In dezelfde periode steeg het percentage havo- of vwo-adviezen onder alle groep 8-leerlingen van 54 naar 57 procent. Voor kinderen van ouders geboren in Marokko was de toename het grootst: van 34 procent in 2011/2012 naar 50 procent in 2022/2023. Kinderen met een Nederlands-Caribische of Turkse achtergrond kregen het minst vaak een havo- of vwo-advies, respectievelijk 36 en 43 procent. Leerlingen van Indonesische of Europese afkomst ontvingen het vaakst een dergelijk advies, met respectievelijk 63 en 62 procent.
Ook bij in het buitenland geboren leerlingen nam het aandeel havo- of vwo-adviezen toe, zij het licht: van 47 naar 51 procent. Voor kinderen geboren in Turkije was de stijging het meest opvallend: van 30 procent in 2011/2012 naar 67 procent in 2022/2023. Leerlingen uit de Nederlands-Caribische en Surinaamse gebieden kregen het minst vaak een havo- of vwo-advies, met respectievelijk 27 en 29 procent.

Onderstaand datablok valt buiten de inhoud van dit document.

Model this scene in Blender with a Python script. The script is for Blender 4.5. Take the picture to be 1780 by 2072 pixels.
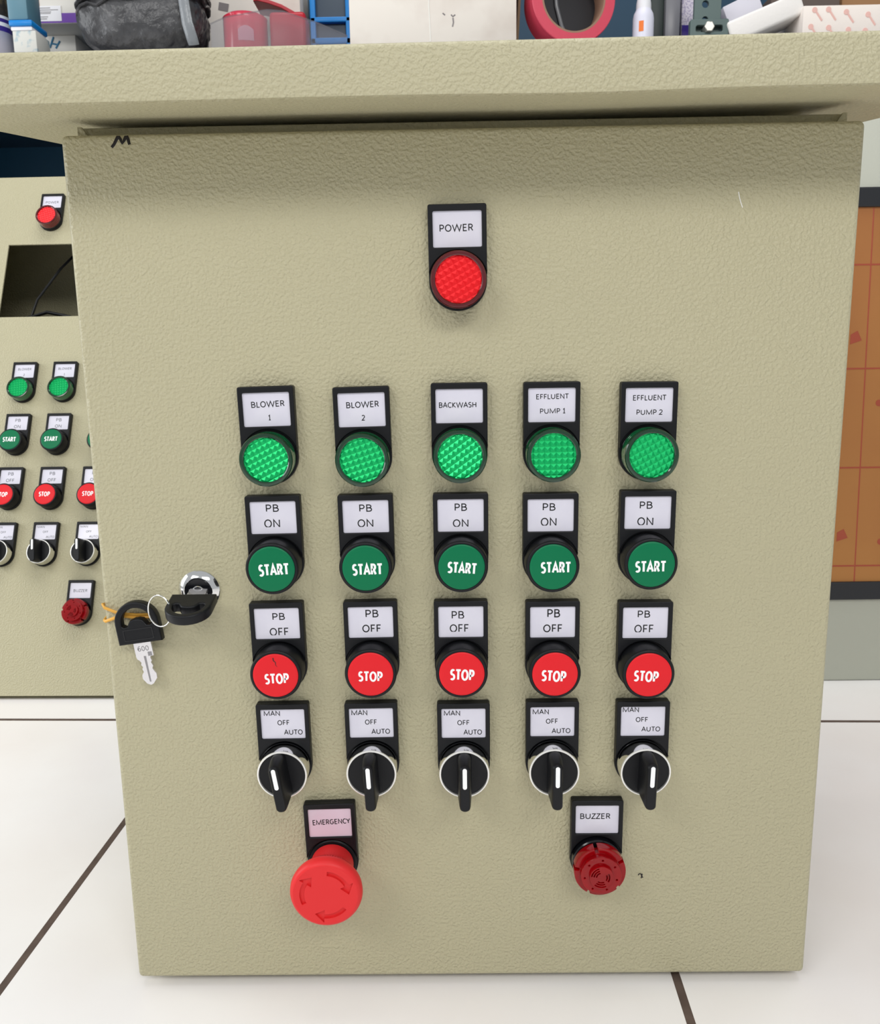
import bpy, bmesh, math, random
from mathutils import Vector, Matrix, Euler
random.seed(7)
PI = math.pi
for _o in list(bpy.data.objects): bpy.data.objects.remove(_o)
SC = bpy.context.scene
COL = SC.collection

# ------------------------------------------------------------------ camera
PXW, PXH, FPX = 1780.0, 2072.0, 1720.0
CAM = Vector((-0.008176, -0.449633, 0.369756))
PITCH, YAW, ROLL = math.radians(10.79823), math.radians(-0.669976), math.radians(-0.91602)
def _cam_rows():
    cp, sp, cy, sy, cr, sr = math.cos(PITCH), math.sin(PITCH), math.cos(YAW), math.sin(YAW), math.cos(ROLL), math.sin(ROLL)
    fwd = Vector((sy*cp, cy*cp, -sp)); right = Vector((cy, -sy, 0)); down = fwd.cross(right)
    return right*cr - down*sr, right*sr + down*cr, fwd
C_R, C_D, C_F = _cam_rows()
cam = bpy.data.cameras.new('camera'); camo = bpy.data.objects.new('camera', cam); COL.objects.link(camo)
cam.sensor_fit = 'HORIZONTAL'; cam.sensor_width = 36.0; cam.lens = 36.0*FPX/PXW
cam.clip_start = 0.01; cam.clip_end = 60
M = Matrix((C_R, -C_D, -C_F)).transposed().to_4x4(); M.translation = CAM
camo.matrix_world = M
cam.dof.use_dof = True; cam.dof.focus_distance = 0.44; cam.dof.aperture_fstop = 55.0
SC.camera = camo
def at(px, py, Y):
    """point of the plane y = Y seen at photo pixel px, py (used to take measurements from the photograph)"""
    d = C_R*((px-PXW/2)/FPX) + C_D*((py-PXH/2)/FPX) + C_F
    return CAM + d*((Y-CAM.y)/d.y)

# ------------------------------------------------------------------ world, lights, exposure
SC.view_settings.view_transform = 'Standard'; SC.view_settings.look = 'None'
SC.view_settings.gamma = 1.0; SC.view_settings.exposure = 0.0; SC.view_settings.use_curve_mapping = False
wd = bpy.data.worlds.new('world'); SC.world = wd; wd.use_nodes = True
wd.node_tree.nodes['Background'].inputs[0].default_value = (0.93, 0.96, 1.0, 1)
wd.node_tree.nodes['Background'].inputs[1].default_value = 0.51
def area(name, loc, target, sx, sy, power, color=(1,1,1)):
    l = bpy.data.lights.new(name, 'AREA'); l.shape = 'RECTANGLE'; l.size = sx; l.size_y = sy; l.energy = power; l.color = color
    o = bpy.data.objects.new(name, l); COL.objects.link(o); o.location = loc
    o.rotation_euler = (Vector(target)-Vector(loc)).to_track_quat('-Z', 'Y').to_euler(); return o
area('ceiling_lamp_right', (0.55, -1.85, 1.8), (0, 0.1, 0.2), 1.2, 0.5, 20.5, (1, 0.985, 0.95))
area('ceiling_lamp_left', (-1.15, -1.5, 1.7), (-0.1, 0.1, 0.2), 1.0, 0.5, 13, (1, 0.99, 0.97))
area('ceiling_lamp_overhead', (0.0, 0.1, 2.6), (0, 0.15, 0), 1.8, 1.0, 23, (1, 0.99, 0.97))
area('window_daylight', (-2.4, 0.0, 0.9), (-0.2, 0.1, 0.25), 1.2, 1.4, 24, (0.95, 0.98, 1.0))

# ------------------------------------------------------------------ materials
def lin(c):
    f = lambda v: (v/12.92 if v <= 0.04045 else ((v+0.055)/1.055)**2.4)
    return tuple(f(v/255.0) for v in c)
def mat(name, rgb, rough=0.5, metal=0.0, trans=0.0, coat=0.0, bump=None, spec=0.5, alpha=1.0, ior=1.45, var=None):
    m = bpy.data.materials.new(name); m.use_nodes = True
    nt = m.node_tree; b = nt.nodes['Principled BSDF']
    b.inputs['Base Color'].default_value = (*lin(rgb), 1); b.inputs['Roughness'].default_value = rough
    b.inputs['Metallic'].default_value = metal; b.inputs['Transmission Weight'].default_value = trans
    b.inputs['Coat Weight'].default_value = coat; b.inputs['Coat Roughness'].default_value = 0.08
    b.inputs['Specular IOR Level'].default_value = spec; b.inputs['Alpha'].default_value = alpha; b.inputs['IOR'].default_value = ior
    tc = nt.nodes.new('ShaderNodeTexCoord')
    if bump:
        scale, dist, strength, detail = bump
        n = nt.nodes.new('ShaderNodeTexNoise'); n.inputs['Scale'].default_value = scale; n.inputs['Detail'].default_value = detail
        nt.links.new(tc.outputs['Object'], n.inputs['Vector'])
        bp = nt.nodes.new('ShaderNodeBump'); bp.inputs['Distance'].default_value = dist; bp.inputs['Strength'].default_value = strength
        nt.links.new(n.outputs['Fac'], bp.inputs['Height']); nt.links.new(bp.outputs['Normal'], b.inputs['Normal'])
    if var:
        scale, rgb2, lo, hi = var
        n2 = nt.nodes.new('ShaderNodeTexNoise'); n2.inputs['Scale'].default_value = scale; n2.inputs['Detail'].default_value = 4
        nt.links.new(tc.outputs['Object'], n2.inputs['Vector'])
        r = nt.nodes.new('ShaderNodeValToRGB'); r.color_ramp.elements[0].position = lo; r.color_ramp.elements[1].position = hi
        r.color_ramp.elements[0].color = (*lin(rgb), 1); r.color_ramp.elements[1].color = (*lin(rgb2), 1)
        nt.links.new(n2.outputs['Fac'], r.inputs['Fac']); nt.links.new(r.outputs['Color'], b.inputs['Base Color'])
    return m
def powder(name, rgb):
    """orange-peel powder coat"""
    m = mat(name, rgb, rough=0.42, spec=0.4)
    nt = m.node_tree; b = nt.nodes['Principled BSDF']; tc = nt.nodes.new('ShaderNodeTexCoord')
    n = nt.nodes.new('ShaderNodeTexNoise'); n.inputs['Scale'].default_value = 560; n.inputs['Detail'].default_value = 1.0
    n.inputs['Roughness'].default_value = 0.45; n.inputs['Distortion'].default_value = 0.0
    nt.links.new(tc.outputs['Object'], n.inputs['Vector'])
    r = nt.nodes.new('ShaderNodeValToRGB'); r.color_ramp.interpolation = 'EASE'
    r.color_ramp.elements[0].position = 0.30; r.color_ramp.elements[1].position = 0.74
    nt.links.new(n.outputs['Fac'], r.inputs['Fac'])
    bp = nt.nodes.new('ShaderNodeBump'); bp.inputs['Distance'].default_value = 0.00046; bp.inputs['Strength'].default_value = 0.75
    nt.links.new(r.outputs['Color'], bp.inputs['Height']); nt.links.new(bp.outputs['Normal'], b.inputs['Normal'])
    n2 = nt.nodes.new('ShaderNodeTexNoise'); n2.inputs['Scale'].default_value = 7; n2.inputs['Detail'].default_value = 3
    nt.links.new(tc.outputs['Object'], n2.inputs['Vector'])
    mx = nt.nodes.new('ShaderNodeMix'); mx.data_type = 'RGBA'
    c = lin(rgb); mx.inputs[6].default_value = (*[v*0.965 for v in c], 1); mx.inputs[7].default_value = (*[v*1.035 for v in c], 1)
    nt.links.new(n2.outputs['Fac'], mx.inputs[0]); nt.links.new(mx.outputs[2], b.inputs['Base Color'])
    return m
def tiles():
    m = mat('white_floor_tile', (236, 233, 231), rough=0.22, spec=0.5)
    nt = m.node_tree; b = nt.nodes['Principled BSDF']; L = nt.links
    g = nt.nodes.new('ShaderNodeNewGeometry'); mp = nt.nodes.new('ShaderNodeMapping'); mp.vector_type = 'POINT'
    mp.inputs['Rotation'].default_value = (0, 0, math.radians(1.75))
    L.new(g.outputs['Position'], mp.inputs['Vector'])
    sx = nt.nodes.new('ShaderNodeSeparateXYZ'); L.new(mp.outputs['Vector'], sx.inputs[0])
    def mth(op, a, bb=None):
        n = nt.nodes.new('ShaderNodeMath'); n.operation = op
        for i, v in enumerate((a, bb)):
            if v is None: continue
            if hasattr(v, 'links') or hasattr(v, 'is_linked'): L.new(v, n.inputs[i])
            else: n.inputs[i].default_value = v
        return n.outputs[0]
    def line(out, off, period, half):
        t = mth('ADD', out, off+period*50); t = mth('DIVIDE', t, period); t = mth('FRACT', t)
        t = mth('SUBTRACT', t, 0.5); t = mth('ABSOLUTE', t); t = mth('SUBTRACT', 0.5, t)
        return mth('LESS_THAN', t, half/period)
    gu = line(sx.outputs[0], 0.2835, 0.4085, 0.0026)
    gv = line(sx.outputs[1], -0.371, 0.4400, 0.0026)
    gr = mth('MAXIMUM', gu, gv)
    n2 = nt.nodes.new('ShaderNodeTexNoise'); n2.inputs['Scale'].default_value = 5; n2.inputs['Detail'].default_value = 5
    L.new(g.outputs['Position'], n2.inputs['Vector'])
    r = nt.nodes.new('ShaderNodeValToRGB'); r.color_ramp.elements[0].position = 0.35; r.color_ramp.elements[1].position = 0.7
    r.color_ramp.elements[0].color = (*lin((245, 243, 242)), 1); r.color_ramp.elements[1].color = (*lin((238, 233, 230)), 1)
    L.new(n2.outputs['Fac'], r.inputs['Fac'])
    n3 = nt.nodes.new('ShaderNodeTexNoise'); n3.inputs['Scale'].default_value = 90; n3.inputs['Detail'].default_value = 4
    L.new(g.outputs['Position'], n3.inputs['Vector'])
    r3 = nt.nodes.new('ShaderNodeValToRGB'); r3.color_ramp.elements[0].color = (*lin((62, 48, 42)), 1); r3.color_ramp.elements[1].color = (*lin((108, 92, 82)), 1)
    L.new(n3.outputs['Fac'], r3.inputs['Fac'])
    mx = nt.nodes.new('ShaderNodeMix'); mx.data_type = 'RGBA'
    L.new(gr, mx.inputs[0]); L.new(r.outputs['Color'], mx.inputs[6]); L.new(r3.outputs['Color'], mx.inputs[7]); L.new(mx.outputs[2], b.inputs['Base Color'])
    rg = mth('MULTIPLY', gr, 0.6); rg = mth('ADD', rg, 0.25); L.new(rg, b.inputs['Roughness'])
    bp = nt.nodes.new('ShaderNodeBump'); bp.inputs['Distance'].default_value = 0.002; bp.inputs['Strength'].default_value = 0.5; bp.invert = True
    L.new(gr, bp.inputs['Height']); L.new(bp.outputs['Normal'], b.inputs['Normal'])
    return m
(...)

In het derde leerjaar van het voortgezet onderwijs, wanneer het niveau is vastgesteld, volgde in 2023/2024 49 procent van de leerlingen een havo- of vwo-opleiding. Onder leerlingen met een migratieachtergrond nam dit aandeel eveneens toe. Bij de tweede generatie met twee in het buitenland geboren ouders steeg het percentage van 30 procent in 2011/2012 naar 41 procent twaalf jaar later. Voor in het buitenland geboren leerlingen was er een toename van 39 naar 46 procent in dezelfde periode.